Friday, June 15, 2012

Fifty Shades of Green

 By Dorothy Parker of the Algonquin Round Table Mysteries, by J.J. Murphy

When I heard that the "Fifty Shades of Grey" series of novels exceeded 10 million in sales last month, I was fit to be tied (although not in the same way as the books' female protagonist). 
Is that what is selling today? "Mommy porn"? Don't get me wrong. I'm no prude. Many of my favorite words are the four-letter variety. And taking the occasional dip into the murky pool of cheap fiction is something we should all do once in a while. But should we condone this trash? Should we raise our voices against this lousy filth? Yes, we should. Not because it's filth, but because it is lousy. 

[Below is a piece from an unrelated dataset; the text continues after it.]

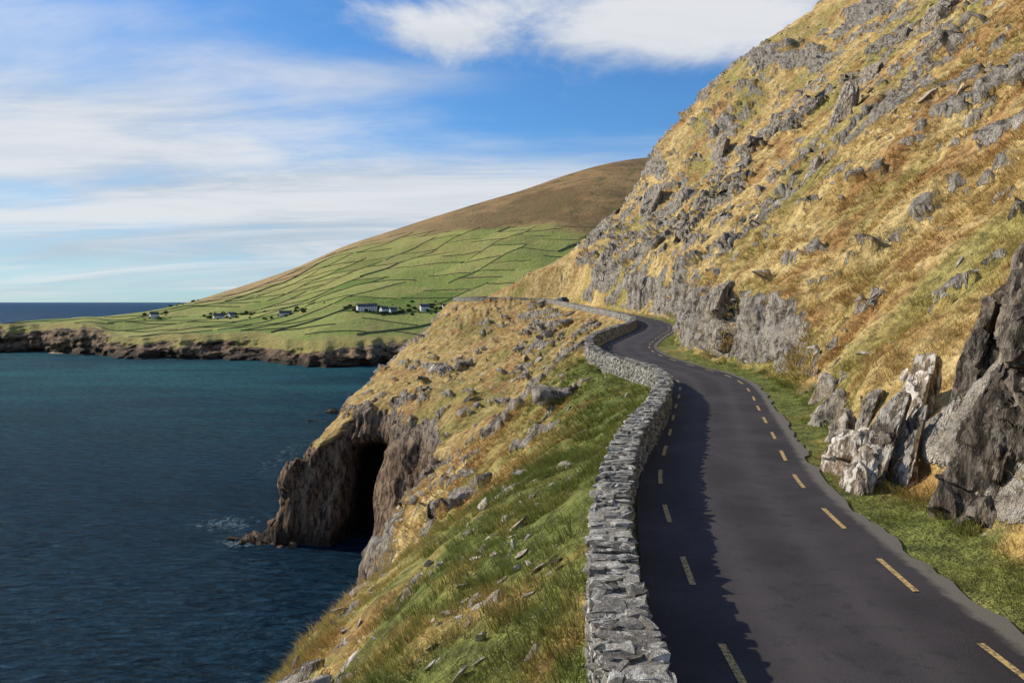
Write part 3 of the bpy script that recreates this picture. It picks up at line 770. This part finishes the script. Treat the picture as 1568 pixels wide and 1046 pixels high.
# ------------------------------------------------------------------ car on the bend
def car():
    e=bpy.data.objects.new('parked_car',None);scene.collection.objects.link(e)
    x,y=12.4,197.5
    e.location=(x,y,4.15);e.rotation_euler=(0,0,math.radians(110))
    prof=[(-2.1,.35),(-2.15,.75),(-1.95,.95),(-1.5,1.0),(-1.0,1.42),(.5,1.45),(1.15,1.0),(1.95,.85),(2.15,.6),(2.1,.35)]
    n=len(prof);V=[];
    for yy,k in ((-.85,1),(.85,1)):
        for (a,b_) in prof: V.append((a,yy*(.82 if b_>1.1 else 1),b_))
    F=[np.array([(i,(i+1)%n,(i+1)%n+n,i+n) for i in range(n)]),np.array([list(range(n))[::-1]]),np.array([list(range(n,2*n))])]
    mk('body',np.array(V),F,simple('dark_car_paint',(.03,.035,.045),.3,.5),False,None,e)
    mb=simple('car_tyre',(.02,.02,.02),.9)
    for wx in (-1.35,1.35):
        for wy in (-.82,.82):
            a=np.linspace(0,2*math.pi,20,endpoint=False);c=np.stack([wx+np.cos(a)*.33,0*a,.33+np.sin(a)*.33],1)
            A=c.copy();A[:,1]=wy-.1;B=c.copy();B[:,1]=wy+.1;i=np.arange(20);j=(i+1)%20
            mk('wheel',np.vstack([A,B]),[np.stack([i,j,j+20,i+20],1),i[None,::-1],i[None,:]+20],mb,False,None,e)
    mg=simple('car_glass',(.10,.13,.16),.1,.6)
    for s in (-1,1):
        v=np.array([(-1.35,s*.845,1.0),(.95,s*.845,1.0),(.45,s*.72,1.38),(-.95,s*.72,1.38)]);v[:,1]+=s*.012
        mk('side_window',v,np.array([(0,1,2,3)]),mg,False,None,e)
car()
# ------------------------------------------------------------------ sea
def sea_material():
    m,t,b,pos=newmat('sea_water')
    sp=N(t,'ShaderNodeSeparateXYZ',{0:pos})
    n1=noise(t,mp(t,pos,(.004,.012,1),(0,0,.3)),1,4,.6);n6=noise(t,mp(t,pos,(.012,.03,1),(0,0,.5)),1,4,.65)
    d=sstep(t,sp.outputs[1],140,560)
    c=mix(t,d,(.0045,.023,.048),(.015,.098,.122))
    d2=sstep(t,sp.outputs[1],650,1300)
    c=mix(t,d2,c,(.009,.042,.112))
    c=mix(t,M(t,'MULTIPLY',sstep(t,n1,.38,.62),.6),c,(.006,.032,.066))
    c=mix(t,1.0,c,mix(t,sstep(t,n6,.35,.65),(.78,.80,.82),(1.25,1.22,1.18)),'MULTIPLY')
    def near(x,y,rx,ry):
        a=M(t,'DIVIDE',M(t,'SUBTRACT',sp.outputs[0],x),rx);b_=M(t,'DIVIDE',M(t,'SUBTRACT',sp.outputs[1],y),ry)
        return M(t,'EXPONENT',M(t,'MULTIPLY',M(t,'ADD',M(t,'MULTIPLY',a,a),M(t,'MULTIPLY',b_,b_)),-1))
    fm=M(t,'ADD',near(-57,161,7,7),M(t,'ADD',near(-50,148,5,4),M(t,'MULTIPLY',near(-66,235,6,40),.6)))
    fn=noise(t,mp(t,pos,(.5,.25,1),(0,0,.4)),1.2,6,.75,1.0)
    ff=sstep(t,M(t,'ADD',M(t,'MULTIPLY',fm,.26),fn),.66,.86)
    ff=M(t,'MULTIPLY',ff,sstep(t,fm,.05,.4))
    w1=noise(t,mp(t,pos,(.40,1.1,1),(0,0,.5)),.7,5,.7,.3);w2=noise(t,mp(t,pos,(.09,.22,1),(0,0,.4)),1,3,.6)
    c=mix(t,1.0,c,mix(t,sstep(t,w1,.38,.62),(.55,.55,.55),(1.5,1.5,1.5)),'MULTIPLY')
    c=mix(t,M(t,'MULTIPLY',ff,.5),c,(.34,.50,.56))
    bn=N(t,'ShaderNodeBump',{'Height':M(t,'ADD',w1,M(t,'MULTIPLY',w2,2.0)),'Strength':1.0,'Distance':2.2}).outputs[0]
    df=N(t,'ShaderNodeBsdfDiffuse',{'Color':c,'Normal':bn})
    gl=N(t,'ShaderNodeBsdfGlossy',{'Color':(.70,.90,1,1),'Roughness':.18,'Normal':bn})
    fr=N(t,'ShaderNodeFresnel',{'IOR':1.33,'Normal':bn}).outputs[0]
    ms=N(t,'ShaderNodeMixShader',{0:M(t,'MULTIPLY',fr,.34),1:df.outputs[0],2:gl.outputs[0]})
    t.links.new(ms.outputs[0],t.nodes['Material Output'].inputs['Surface'])
    return m
S=45000
xs=np.array([-S,-2000,-400,0,400,2000,S],float);yy=np.array([-S,-300,0,150,400,1000,3000,S],float)
gx,gy=np.meshgrid(xs,yy)
mk('sea',np.stack([gx,gy,np.full_like(gx,SEA)],-1).reshape(-1,3),gridfaces(len(yy),len(xs)),sea_material())
# ------------------------------------------------------------------ world
el=math.radians(30);az=math.radians(-66)
w=bpy.data.worlds.new('World');scene.world=w;w.use_nodes=True;t=w.node_tree
bg=t.nodes['Background'];bg.inputs[1].default_value=.10
sky=N(t,'ShaderNodeTexSky',sky_type='NISHITA',sun_disc=False,sun_elevation=el,sun_rotation=az,altitude=50,air_density=1.0,dust_density=.3,ozone_density=2.0)
tc_=N(t,'ShaderNodeTexCoord').outputs['Generated']
s3=N(t,'ShaderNodeSeparateXYZ',{0:tc_});x,y,z=s3.outputs
zz=M(t,'ADD',M(t,'MAXIMUM',z,0),.13)
pv=N(t,'ShaderNodeCombineXYZ',{0:M(t,'DIVIDE',x,zz),1:M(t,'DIVIDE',y,zz),2:0}).outputs[0]
na=noise(t,mp(t,pv,(.55,1.0,1),(0,0,-.5)),.9,6,.58,.5)
nb=noise(t,mp(t,pv,(.35,1.3,1),(0,0,-.9),(3,1,0)),1.2,6,.62,.9)
nd=N(t,'ShaderNodeVectorMath',{0:tc_,1:(1,1,2.2)},operation='MULTIPLY').outputs[0]
ncu=noise(t,nd,5.0,7,.64,.3)
def G(cx,cz,rx,rz,a):
    p=M(t,'DIVIDE',M(t,'SUBTRACT',x,cx),rx);q=M(t,'DIVIDE',M(t,'SUBTRACT',z,cz),rz)
    return M(t,'MULTIPLY',M(t,'EXPONENT',M(t,'MULTIPLY',M(t,'ADD',M(t,'MULTIPLY',p,p),M(t,'MULTIPLY',q,q)),-1)),a)
def addall(L):
    r=L[0]
    for q in L[1:]: r=M(t,'ADD',r,q)
    return r
bias=addall([G(-.46,.18,.30,.13,.28),G(0.0,.12,.30,.05,.26),G(-.35,.06,.4,.04,.10),G(.08,.225,.26,.045,-.18),G(-.24,.36,.2,.05,-.14),G(-.16,.265,.16,.022,.12)])
cir=M(t,'ADD',M(t,'ADD',M(t,'MULTIPLY',na,.6),M(t,'MULTIPLY',nb,.4)),bias)
dc=M(t,'MULTIPLY',sstep(t,cir,.40,.80),.93)
cb=addall([G(.15,.335,.18,.046,.38),G(-.09,.320,.09,.032,.34),G(.3,.33,.12,.05,.25),G(.22,.285,.12,.03,.14)])
cu=M(t,'MULTIPLY',sstep(t,M(t,'ADD',M(t,'MULTIPLY',ncu,.95),cb),.56,.94),.92)
den=M(t,'MAXIMUM',dc,cu)
skyc=mix(t,1.0,sky.outputs[0],(.52,.94,1.36),'MULTIPLY')
haze=M(t,'MULTIPLY',M(t,'SUBTRACT',1.0,sstep(t,z,0.0,.14)),.45)
skyc=mix(t,haze,skyc,(4.2,5.4,6.7))
cc=mix(t,sstep(t,M(t,'ADD',nb,M(t,'MULTIPLY',z,.4)),.35,.7),(4.9,5.6,6.4),(7.8,7.9,8.1))
cc=mix(t,M(t,'MULTIPLY',cu,.6),cc,(8.4,8.4,8.5))
t.links.new(mix(t,den,skyc,cc),bg.inputs[0])
# ------------------------------------------------------------------ sun
ld=bpy.data.lights.new('sun','SUN');ld.energy=5.0;ld.angle=math.radians(.6);ld.color=(1,.88,.70)
lo=bpy.data.objects.new('sun',ld);scene.collection.objects.link(lo)
sd=Vector((math.sin(az)*math.cos(el),math.cos(az)*math.cos(el),math.sin(el)))
lo.rotation_euler=sd.to_track_quat('Z','Y').to_euler()
# ------------------------------------------------------------------ camera
cd=bpy.data.cameras.new('camera');cam=bpy.data.objects.new('camera',cd);scene.collection.objects.link(cam)
cam.location=(0,0,4.5);cam.rotation_euler=(math.radians(90),0,0)
cd.sensor_width=36;cd.lens=28.26;cd.shift_y=-61/1568;cd.clip_start=.1;cd.clip_end=80000
scene.camera=cam
scene.view_settings.view_transform='Standard';scene.view_settings.look='None';scene.view_settings.exposure=0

Envious, you say? Me? The foie gras doesn't envy the hamburger, sweetie. (Even if the hamburger has "4 Billion Sold" and the foie gras sits untouched except by a stray fly or two). But I have nothing to be jealous about. The collected works of yours truly haven't gone out of print since first published nearly seven decades ago. (Take that, E.L. James!)

And now there's news of a film version of "Fifty Shades." Believe it or not, there's talk of a line of bedding, lingerie and perfume. Who says you can't make a living wage as a writer these days? Selling sex and lousy fiction has never been more profitable!

How do I know it's lousy? Have I even read it, you ask? Well, no. But I don't need to bite a rotten banana to know it'll make me sick. 

Well, fine! I'll put my money where my mouth is. I have a copy right here. Let's see what this crock of grey is all about. Hmmm…Listen to this: 
All those forbidden, unfamiliar feelings that I have tried to deny surface and run amok through my drained body. I flush, and somewhere deep, deep down my muscles clench deliciously.”
 Oh, this is trash, isn’t it? Let me just read a bit more…
Kiss me damn it! I implore him, but I can’t move. I’m paralyzed with a strange, unfamiliar need, completely captivated by him…
What purple prose. Let me read some more of this—only for laughs, of course... I’ll just go into my room for a little while. Um, why don’t you come back later? 
My mouth pops open as I gasp and swallow at the same time. That has to be the sexiest thing anybody has ever said to me. My heartbeat spikes, and I think I’m panting. Jeez, I’m a quivering, moist mess, and he hasn’t even touched me.
Matter of fact, I’ll just see you tomorrow, OK? 

Dorothy Parker appears in MURDER YOUR DARLINGS, which was nominated for an Agatha Award in the Historical category. She also appears in YOU MIGHT AS WELL DIE, now available online and in bookstores. Coming January 2013: A FRIENDLY GAME OF MURDER.


  1. You look a little pale (green), Dorothy. Perhaps you should lie down. With a book.

  2. Of course, you didn't buy a copy for yourself...right, Dorothy? Someone loaned it to you? Remember to keep taking steady breaths as you read, dear.

  3. Autoreply from Mrs. Parker:
    Thank you for your comment. I am unavailable at the moment--perhaps for the weekend--but will reply to your message when I'm not quite so tied up.